Avec plus de 20 % de son chiffre d’affaires réalisé aux États-Unis, l’homme fort du fret maritime suit de très près l’évolution politique américaine. Devant le public du Matin HEC, Rodolphe Saadé il est revenu sur sa rencontre à la Maison-Blanche avec Donald Trump, à qui il avait annoncé un d’investissement massif de 20 Mds$ sur quatre ans.

Les chantiers navals illustrent eux aussi l’imbrication du commerce et de la politique. CMA CGM construit ses navires en Chine et en Corée du Sud, mais s’apprête à en produire en Inde, qui devient compétitive en termes de prix. « Beaucoup de pays cherchent à réindustrialiser. L’Inde est désormais crédible. » Autre exemple : les terminaux portuaires de Panama. Lorsqu’une société de Hong Kong a voulu vendre ses 43 terminaux à un fonds d’investissement, Pékin a mis son veto. « C’est un bon exemple de l’importance du géopolitique », observe le patron marseillais.

Enfin, l’actualité française a rattrapé le débat avec la proposition de « taxe Zucman » sur les grandes fortunes. Rodolphe Saadé a rappelé avoir déjà accepté une contribution exceptionnelle de 500 M€. « Je paie des impôts importants en France, je n’ai pas de leçon à recevoir en matière de patriotisme. Mais mes concurrents asiatiques ou européens n’ont pas ce type de contributions. Ma cour de jeu n’est pas limitée à la France, c’est le monde. » Et de rappeler qu’il a également rapatrié la holding familiale du Liban vers l’hexagone. 

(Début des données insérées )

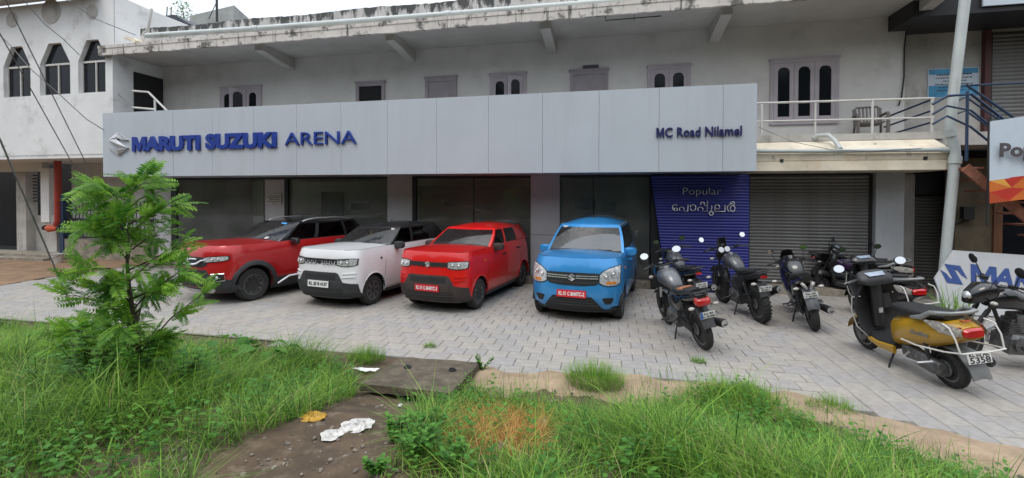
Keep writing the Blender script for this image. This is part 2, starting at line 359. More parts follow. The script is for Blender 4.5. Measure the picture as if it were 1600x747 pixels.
def letters(body, x0, x1, z0, h, y, material, parent, depth=.03, offset=0, shear=0, name='letter'):
    """each glyph its own part, standing on the XZ plane at depth y, the word fitted to x0..x1 and cap height h"""
    base = text_mesh('H', 1, .001); cap = xr(base)[1][1]; bpy.data.meshes.remove(base)
    sz = h/cap
    full = text_mesh(body, sz, .001, offset, shear); a, b = xr(full); sx = (x1-x0)/(b[0]-a[0]); left = a[0]; bpy.data.meshes.remove(full)
    for i, ch in enumerate(body):
        if ch == ' ': continue
        pre = text_mesh(body[:i+1], sz, .001, offset, shear); pr = xr(pre)[1][0]; bpy.data.meshes.remove(pre)
        me = text_mesh(ch, sz, depth/2, offset, shear, material)
        if ch == 'M' and offset > 0: me = m_glyph(me, material)
        g0, g1 = xr(me)
        if i == 0: shift = -left
        else: shift = pr-g1[0]-left
        me.transform(Matrix.Translation((shift, 0, 0))); me.transform(Matrix.Diagonal((sx, 1, 1, 1)))
        me.transform(Matrix.Rotation(pi/2, 4, 'X'))
        put(name, me, parent, (x0, y, z0))
def ribbon_letter(pts, r, f, depth):
    mb = MB(); mb.tube([f(*p) for p in pts], r, 6); return mb
# ------------------------------------------------------------------ lie of the land
def edge_y(x):
    return float(np.interp(x, [-20, -10.2, -6.6, -4.4, -1.1, .3, 2.0, 2.9, 3.5, 8], [5.8, 5.78, 5.8, 5.6, 5.3, 5.5, 5.35, 4.75, 4.6, 4.5]))
def land(x, y):
    d = edge_y(x)-y
    if d <= 0: return -.03
    t = min(1, max(0, d-.6)/2.2); base = .45*t*t*(3-2*t) - .025*(1-t)
    return base + .03*sin(x*2.3+y*1.7)*t + .02*sin(x*5.1-y*3.9)*t
def pix(px, py, z=None, y=None):
    """point of the place seen at photo pixel (px, py): on height z, on the plane y, or on the land"""
    u, v = (px-CCX)/CF, (py-CCY)/CF
    u, v = u*cos(CR)+v*sin(CR), -u*sin(CR)+v*cos(CR)
    yy = cos(CP)-v*sin(CP); zz = -sin(CP)-v*cos(CP)
    d = Vector((u*cos(CYAW)-yy*sin(CYAW), u*sin(CYAW)+yy*cos(CYAW), zz)); o = Vector((0, 0, CAMH))
    if y is not None: return o+d*(y/d.y)
    if z is not None: return o+d*((z-CAMH)/d.z)
    z = .2
    for _ in range(12):
        p = o+d*((z-CAMH)/d.z); z = .5*z+.5*max(land(p.x, p.y), 0)
    return o+d*((z-CAMH)/d.z)
# ================================================================== THE SETTING: ground
def struct(name, mb, m, smooth=0, kind='structure'):
    return tag(part(name, mb, m, smooth=smooth), kind=kind)
mb = MB(); mb.add([(-900, -900, -.5), (900, -900, -.5), (900, 900, -.5), (-900, 900, -.5)], [(0, 1, 2, 3)])
struct('ground', mb, M['dirt'])
mb = MB(); P_ = []
rv = np.random.default_rng(3)
vx, vy = np.concatenate([np.arange(-15, -5, .15), np.arange(-5, 5, .05), np.arange(5, 12.01, .15)]), np.concatenate([np.arange(-1.5, 2, .12), np.arange(2, 5.95, .05)])
for y in vy:
    q_ = .010*(np.sin(vx*9.1+y*7.3)*np.sin(y*11.7-vx*4.1)+.7*np.sin(vx*23+y*17.9)*np.sin(y*29-vx*13))+rv.uniform(-.006, .006, len(vx))
    P_.append([(x, y, (land(x, y) if y < edge_y(x) else -.03)+(z_ if y < edge_y(x)-.1 else 0)) for x, z_ in zip(vx, q_)])
mb.grid(P_); struct('verge', mb, M['dirt'], smooth=180)
mb = MB(); mb.box(-60, 60, -9.5, -1.5, -.4, .47); struct('road', mb, M['asphalt'])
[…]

Dans une entreprise restée familiale, son implication est restée totale : « tout ce qui concerne CMA CGM, je le prends à cœur. Peut-être trop ». À un étudiant d’HEC qui lui demande quel conseil donner à un jeune entrepreneur de la tech, il a cette drôle de double réponse : « soyez humble, sky is the limit ». Une formule qui résume bien le mélange de réserve et d’ambition assumé du patron marseillais.